§ **Collected data**

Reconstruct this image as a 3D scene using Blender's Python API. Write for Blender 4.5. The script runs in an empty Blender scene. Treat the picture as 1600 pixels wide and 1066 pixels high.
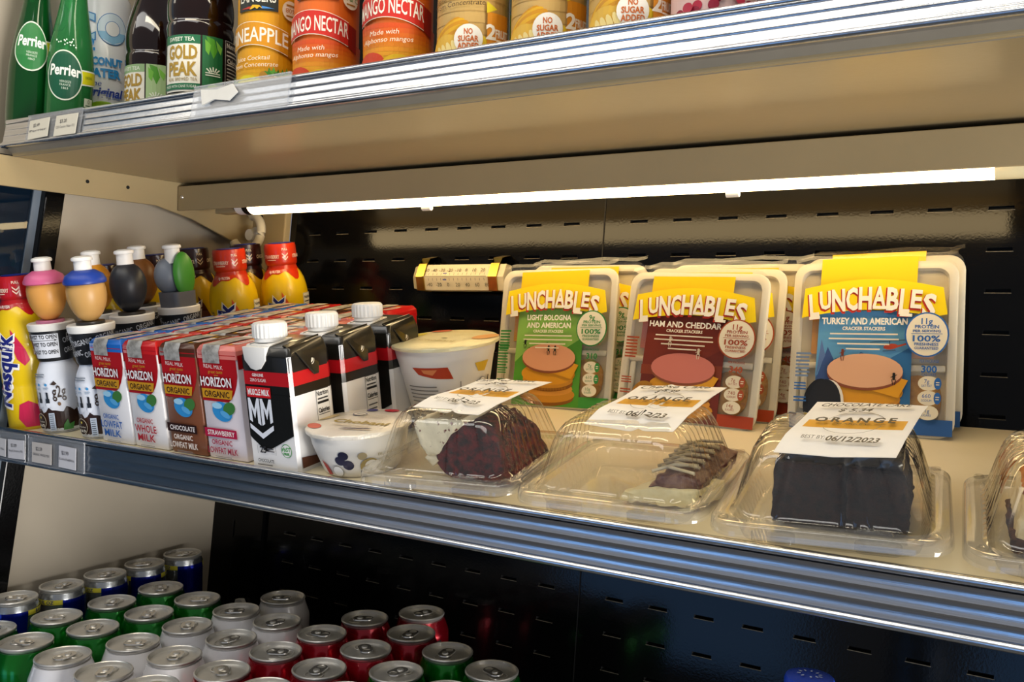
import bpy, bmesh, math, random
from mathutils import Vector, Matrix, geometry, noise
random.seed(7)
R = math.radians
S = bpy.context.scene
COL = S.collection
ZO = 1.35                                   # height of the lens above the shop floor

# ------------------------------------------------------------------ camera, world, lights, exposure
cd = bpy.data.cameras.new('camera'); cam = bpy.data.objects.new('camera', cd); COL.objects.link(cam)
cd.sensor_width = 36; cd.lens = 31.39; cd.clip_start = .02; cd.clip_end = 60
cam.matrix_world = Matrix(((.85146, -.03488, .52326, 0), (.52401, .01709, -.85154, 0), (.02076, .99925, .03283, ZO), (0, 0, 0, 1)))
S.camera = cam
w = bpy.data.worlds.new('world'); S.world = w; w.use_nodes = True
bg = w.node_tree.nodes['Background']; bg.inputs[0].default_value = (.86, .88, .95, 1); bg.inputs[1].default_value = .26


def area(name, loc, target, sx, sy, energy, col):
    l = bpy.data.lights.new(name, 'AREA'); l.shape = 'RECTANGLE'; l.size = sx; l.size_y = sy; l.energy = energy; l.color = col
    o = bpy.data.objects.new(name, l); COL.objects.link(o); o.location = loc
    o.rotation_euler = (Vector(target) - Vector(loc)).to_track_quat('-Z', 'Y').to_euler()
    return o


area('shop_window_light', (-1.7, -3.0, .50), (-.4, .6, 1.1), 1.3, 1.2, 7.5, (.14, .44, 1))
area('shop_window_light', (.1, -3.0, .50), (-.3, .6, 1.1), .75, 1.2, 5.0, (.14, .44, 1))
area('lower_fill_light', (2.6, -.15, .60), (-1, .7, .92), 1.2, 1.0, 130, (1, .97, .93))  # added fill, no real source: brightens the side panel and cans below the middle shelf
area('shop_ceiling_light', (-.75, -.85, 2.75), (-.75, -.2, 1.3), 2.6, .5, 20, (1, .97, .92))
area('shop_ceiling_light', (-2.9, -.6, 2.75), (-2.0, .1, 1.4), 1.4, .7, 11, (1, .9, .74))
area('canopy_light', (-.35, .36, 1.98), (-.42, .62, 1.55), 1.0, .06, 2.6, (1, .88, .66))
S.view_settings.view_transform = 'Standard'; S.view_settings.look = 'None'
S.view_settings.gamma = 1; S.view_settings.use_curve_mapping = False; S.view_settings.exposure = 0


# ------------------------------------------------------------------ materials
def lin(h):
    h = h.lstrip('#'); c = [int(h[i:i + 2], 16) / 255 for i in (0, 2, 4)]
    return tuple(x / 12.92 if x < .04045 else ((x + .055) / 1.055) ** 2.4 for x in c) + (1,)


MATS = {}


def mat(name, hexc, rough=.45, metal=0, spec=.5, var=0, vscale=30, bump=0, bscale=200, coat=0, trans=0, ior=1.45, emit=0, hex2=None, stretch=None, ramp=(.38, .62)):
    if name in MATS: return MATS[name]
    m = bpy.data.materials.new(name); m.use_nodes = True; nt = m.node_tree; p = nt.nodes['Principled BSDF']
    p.inputs['Base Color'].default_value = lin(hexc); p.inputs['Roughness'].default_value = rough; p.inputs['Metallic'].default_value = metal
    p.inputs['Specular IOR Level'].default_value = spec; p.inputs['Coat Weight'].default_value = coat; p.inputs['Coat Roughness'].default_value = .08
    p.inputs['Transmission Weight'].default_value = trans; p.inputs['IOR'].default_value = ior
    if emit: p.inputs['Emission Color'].default_value = lin(hexc); p.inputs['Emission Strength'].default_value = emit
    tc = nt.nodes.new('ShaderNodeTexCoord')
    src = tc.outputs['Object']
    if stretch:
        mp = nt.nodes.new('ShaderNodeMapping'); mp.inputs['Scale'].default_value = stretch; nt.links.new(src, mp.inputs[0]); src = mp.outputs[0]
    if var or hex2:
        n = nt.nodes.new('ShaderNodeTexNoise'); n.inputs['Scale'].default_value = vscale; n.inputs['Detail'].default_value = 6; nt.links.new(src, n.inputs['Vector'])
        r = nt.nodes.new('ShaderNodeValToRGB'); nt.links.new(n.outputs[0], r.inputs[0])
        a = lin(hexc); b = lin(hex2) if hex2 else tuple(c * (1 - var) for c in a[:3]) + (1,)
        r.color_ramp.elements[0].color = b; r.color_ramp.elements[1].color = a
        r.color_ramp.elements[0].position = ramp[0]; r.color_ramp.elements[1].position = ramp[1]
        nt.links.new(r.outputs[0], p.inputs['Base Color'])
    if bump:
        n = nt.nodes.new('ShaderNodeTexNoise'); n.inputs['Scale'].default_value = bscale; n.inputs['Detail'].default_value = 3; nt.links.new(src, n.inputs['Vector'])
        b = nt.nodes.new('ShaderNodeBump'); b.inputs['Strength'].default_value = bump; b.inputs['Distance'].default_value = .002
        nt.links.new(n.outputs[0], b.inputs['Height']); nt.links.new(b.outputs[0], p.inputs['Normal'])
    MATS[name] = m; return m


def ink(h, rough=.4):
    return mat('ink_' + h.strip('#') + ('' if rough == .4 else '_%d' % (rough * 100)), h, rough)


def clear(name, tint='#ffffff', rough=.06, gloss=1.0, alpha=.03):
    """thin clear plastic: transmits straight through, reflects by Fresnel"""
    if name in MATS: return MATS[name]
    m = bpy.data.materials.new(name); m.use_nodes = True; nt = m.node_tree; nt.nodes.clear()
    o = nt.nodes.new('ShaderNodeOutputMaterial'); t = nt.nodes.new('ShaderNodeBsdfTransparent'); t.inputs[0].default_value = lin(tint)
    g = nt.nodes.new('ShaderNodeBsdfGlossy'); g.inputs['Roughness'].default_value = rough
    d = nt.nodes.new('ShaderNodeBsdfDiffuse'); d.inputs[0].default_value = (.85, .85, .85, 1)
    fr = nt.nodes.new('ShaderNodeLayerWeight'); fr.inputs[0].default_value = .5
    pw = nt.nodes.new('ShaderNodeMath'); pw.operation = 'POWER'; pw.inputs[1].default_value = 4.5; nt.links.new(fr.outputs['Facing'], pw.inputs[0])
    mu = nt.nodes.new('ShaderNodeMath'); mu.operation = 'MULTIPLY_ADD'; mu.inputs[1].default_value = .7 * gloss; mu.inputs[2].default_value = .045 * gloss; nt.links.new(pw.outputs[0], mu.inputs[0])
    mx = nt.nodes.new('ShaderNodeMixShader'); nt.links.new(mu.outputs[0], mx.inputs[0])
    ma = nt.nodes.new('ShaderNodeMixShader'); ma.inputs[0].default_value = alpha
    nt.links.new(t.outputs[0], ma.inputs[1]); nt.links.new(d.outputs[0], ma.inputs[2])
    nt.links.new(ma.outputs[0], mx.inputs[1]); nt.links.new(g.outputs[0], mx.inputs[2]); nt.links.new(mx.outputs[0], o.inputs[0])
    MATS[name] = m; return m


def lamp_mat(name, col, strength):
    m = bpy.data.materials.new(name); m.use_nodes = True; nt = m.node_tree; nt.nodes.clear()
    o = nt.nodes.new('ShaderNodeOutputMaterial'); e = nt.nodes.new('ShaderNodeEmission'); e.inputs[0].default_value = (*col, 1); e.inputs[1].default_value = strength
    nt.links.new(e.outputs[0], o.inputs[0]); MATS[name] = m; return m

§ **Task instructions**
Extract each line holding the string "scene".

§ **Answer in full**
Reconstruct this image as a 3D scene using Blender's Python API. Write for Blender 4.5. The script runs in an empty Blender scene. Treat the picture as 1600 pixels wide and 1066 pixels high.
S = bpy.context.scene